Governments are instituted to enact policies to make life comfortable and easy for its citizenry. Successive governments especially in the Fourth Republic have failed to implement policies and programs to give the vulnerable employment opportunities. Jobs are crucial to a person’s wellbeing; they are essential not only for individuals to meet their basic needs, but also to provide them with dignity, self-confidence, hope, self-respect, status, and a means to “realize their self-potential”.
Since 1994, successive governments have failed to tackle unemployment issues especially underemployment. Underemployment can be experienced in any of the following which has become a normal phenomenon faced by most graduates especially commencing from 2009 : “involuntarily working less than full time; highly skilled workers like graduates being forced to take up low-paying jobs that require, at best, modest levels of skills; underutilization of employed workers due to overstaffing; and workers utilizing their raw labour and assisted with few complimentary inputs, especially capital, which results in low productivity and meagre earning.
It is interesting to hear successive governments boast that they have created jobs which I believe are fathom jobs. What kind of jobs have they created, the seasonal jobs with low salaries or what? Today as a country, we face high graduate unemployment with more than 72% of graduates having completed national service being unemployed within their first years with over 60% of the 28% of graduates being employed after their first service earning between GH¢400-800 which is far below the average highly skilled worker’s salary of GH¢1640. Successive governments have failed to comprehensively compile data of unemployed people as well as the vacancies of industries before implementing its policies aimed at solving unemployment.
Bad policies have always alienated industry players from the processes of formulation and implementation. Programs such as GYEEDA, SADA, YES have failed to solve the issues of unemployment bedevilling the country which has hampered the development of Ghana. Jobs cannot be seasonal and such initiatives cannot build the human capacity. A lack of understanding youth unemployment especially graduate and middle class unemployment have compounded the issues. It is interesting to know that a survey carried out by then Ministry of Manpower Development and Empowerment in 1999 has not served as a guide to successive governments to nip unemployment in the bud.

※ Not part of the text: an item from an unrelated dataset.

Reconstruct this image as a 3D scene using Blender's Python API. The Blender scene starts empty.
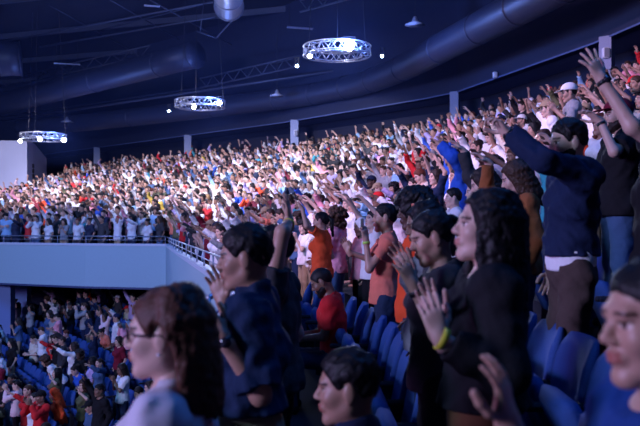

By 2000, the rate of unemployment stood at 11.2% representing 1.3 million and shamefully after one and half decades, we have not been able to solve the issue but rater the situation has escalated to a point where 48% of the youth are unemployed and an annual 250,000 youth entering the labour market have only 2% being absolved in the formal sector. In fact, policies implemented have sought to be used as vehicles to loot state resources to enrich state actors at the upper echelon. In solving this problem, governments must resit and go back to the drawing board to look at the lapses and failures of these policies.
Policies aimed at solving unemployment must be pragmatic and sustainable. Industry players must be integrated in the processes of formulating and implementing the policies; again, governments must encourage institutions to train people based on the needs of industries as well as creating an enabling environment for SMEs to travail in order to expand their businesses to employ more people.
SMEs must be critically looked at since studies in Asia and Latin America have shown that support of SMEs is the way forward for creating sustainable jobs and as a way of solving unemployment which has dire consequences on the economy.